A paixão pela representação, que partilha curiosamente com Volodymyr Zelensky, acabou por ser mais forte e isso levou-o a decidir abandonar a faculdade. Desde aí, apostou numa carreira no cinema, participando em filmes e em anúncios publicitários. Ainda assim, Aleksey Arestovich não teve grande êxito no mundo dos holofotes e decidiu fazer, nos inícios dos anos 2000, formações na área da psicologia e da astrologia. Simultaneamente, estudou teologia no Instituto de Ciências Religiosas de São Tomás de Aquino, em Kiev.
Antes de aderir ao partido de extrema-direita, Aleksey Arestovich fez ainda um curso de formação militar em Odessa, que lhe deu as bases suficientes para se juntar às milícias ucranianas em 2014 na luta em Donbass.
Todo este percurso universitário e formativo, principalmente na área da psicologia e da teologia, foi cimentando em Arestovich a ideia de poder fundar a sua própria escola de pensamento — a Apeiron — que, segundo se lê no site, “usa métodos que resultam da intersecção da filosofia e psicologia”. O objetivo é tornar cada pessoa “melhor a alcançar os seus objetivos”, bem como a “defini-los”. A escola disponibiliza vários cursos e seminários, na área do autoconhecimento, da política e da história.
Sucessor de Zelensky? O futuro de Arestovich
O ex-conselheiro de Volodymr Zelensky já fez quase tudo na vida e poderá agora dedicar-se a tempo inteiro à sua escola de pensamento, ou então escolher uma nova área de formação. “Vou procurar oportunidades para me desenvolver”, indicou Aleksey Arestovich nas redes sociais.
Numa vida que pode ser definida com versátil, poderá haver um cargo que no futuro poderá interessar a Aleksey Arestovich: o de chefe de Estado.
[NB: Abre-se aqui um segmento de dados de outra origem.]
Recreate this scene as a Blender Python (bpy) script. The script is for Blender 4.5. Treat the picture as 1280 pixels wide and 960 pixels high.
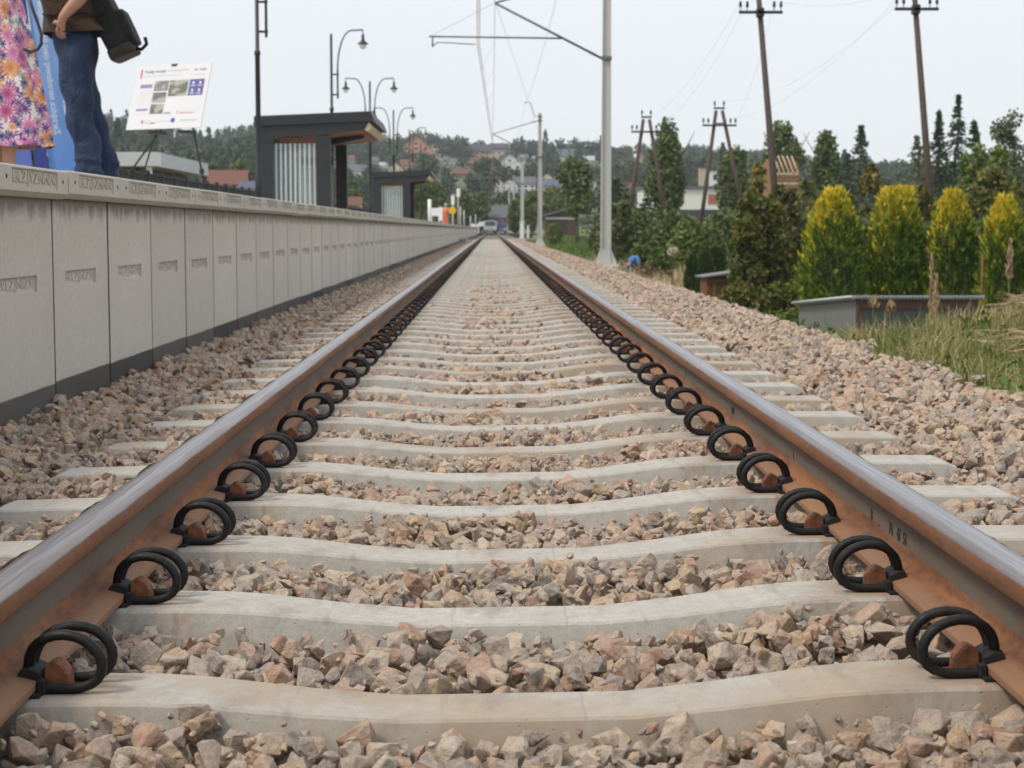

O ex-conselheiro não esconde as suas ambições presidenciais e já referiu que pondera avançar com uma candidatura se Volodymyr Zelensky não se recandidatar nas próximas eleições, previstas para 2024.
Puxando dos galões, Aleksey Arestovich explicou que, se assumisse o cargo mais elevado da nação, poderia ajudar muitos cidadãos. “Eu entendo onde estão as falhas e o que pode ser feito”, referiu. Assim, os próximos anos deverão mostrar quais serão as reais ambições deste ex-militar, ex-ator, ex-conselheiro e atual influencer — e se incluem um projeto para alcançar a presidência da Ucrânia.